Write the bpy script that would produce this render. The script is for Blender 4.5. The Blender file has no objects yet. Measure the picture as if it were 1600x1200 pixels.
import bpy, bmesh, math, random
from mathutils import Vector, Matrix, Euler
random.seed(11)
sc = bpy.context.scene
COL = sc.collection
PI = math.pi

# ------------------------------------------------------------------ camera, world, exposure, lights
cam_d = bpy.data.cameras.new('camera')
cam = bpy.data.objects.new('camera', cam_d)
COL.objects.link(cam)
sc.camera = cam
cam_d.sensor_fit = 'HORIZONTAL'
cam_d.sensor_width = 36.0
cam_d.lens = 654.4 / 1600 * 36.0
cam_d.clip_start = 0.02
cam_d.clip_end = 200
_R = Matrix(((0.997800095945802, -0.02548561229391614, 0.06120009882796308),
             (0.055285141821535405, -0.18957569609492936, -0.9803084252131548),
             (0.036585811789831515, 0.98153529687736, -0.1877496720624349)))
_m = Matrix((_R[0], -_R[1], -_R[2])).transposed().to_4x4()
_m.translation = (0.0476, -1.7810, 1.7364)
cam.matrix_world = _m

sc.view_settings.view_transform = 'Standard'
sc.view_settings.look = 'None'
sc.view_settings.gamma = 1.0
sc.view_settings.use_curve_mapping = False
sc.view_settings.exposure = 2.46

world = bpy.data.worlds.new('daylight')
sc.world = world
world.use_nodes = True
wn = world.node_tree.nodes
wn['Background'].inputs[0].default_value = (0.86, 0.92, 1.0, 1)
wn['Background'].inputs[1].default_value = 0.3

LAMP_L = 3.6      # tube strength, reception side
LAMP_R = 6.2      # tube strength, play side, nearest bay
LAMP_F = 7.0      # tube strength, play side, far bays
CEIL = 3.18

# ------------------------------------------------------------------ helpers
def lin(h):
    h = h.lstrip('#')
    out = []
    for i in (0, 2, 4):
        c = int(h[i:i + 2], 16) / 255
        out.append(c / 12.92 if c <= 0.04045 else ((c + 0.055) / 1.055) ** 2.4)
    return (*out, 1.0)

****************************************

== The problem ==
Give back the data above exactly as it appears.

== Result of the task ==
Write the bpy script that would produce this render. The script is for Blender 4.5. The Blender file has no objects yet. Measure the picture as if it were 1600x1200 pixels.
import bpy, bmesh, math, random
from mathutils import Vector, Matrix, Euler
random.seed(11)
sc = bpy.context.scene
COL = sc.collection
PI = math.pi

# ------------------------------------------------------------------ camera, world, exposure, lights
cam_d = bpy.data.cameras.new('camera')
cam = bpy.data.objects.new('camera', cam_d)
COL.objects.link(cam)
sc.camera = cam
cam_d.sensor_fit = 'HORIZONTAL'
cam_d.sensor_width = 36.0
cam_d.lens = 654.4 / 1600 * 36.0
cam_d.clip_start = 0.02
cam_d.clip_end = 200
_R = Matrix(((0.997800095945802, -0.02548561229391614, 0.06120009882796308),
             (0.055285141821535405, -0.18957569609492936, -0.9803084252131548),
             (0.036585811789831515, 0.98153529687736, -0.1877496720624349)))
_m = Matrix((_R[0], -_R[1], -_R[2])).transposed().to_4x4()
_m.translation = (0.0476, -1.7810, 1.7364)
cam.matrix_world = _m

sc.view_settings.view_transform = 'Standard'
sc.view_settings.look = 'None'
sc.view_settings.gamma = 1.0
sc.view_settings.use_curve_mapping = False
sc.view_settings.exposure = 2.46

world = bpy.data.worlds.new('daylight')
sc.world = world
world.use_nodes = True
wn = world.node_tree.nodes
wn['Background'].inputs[0].default_value = (0.86, 0.92, 1.0, 1)
wn['Background'].inputs[1].default_value = 0.3

LAMP_L = 3.6      # tube strength, reception side
LAMP_R = 6.2      # tube strength, play side, nearest bay
LAMP_F = 7.0      # tube strength, play side, far bays
CEIL = 3.18

# ------------------------------------------------------------------ helpers
def lin(h):
    h = h.lstrip('#')
    out = []
    for i in (0, 2, 4):
        c = int(h[i:i + 2], 16) / 255
        out.append(c / 12.92 if c <= 0.04045 else ((c + 0.055) / 1.055) ** 2.4)
    return (*out, 1.0)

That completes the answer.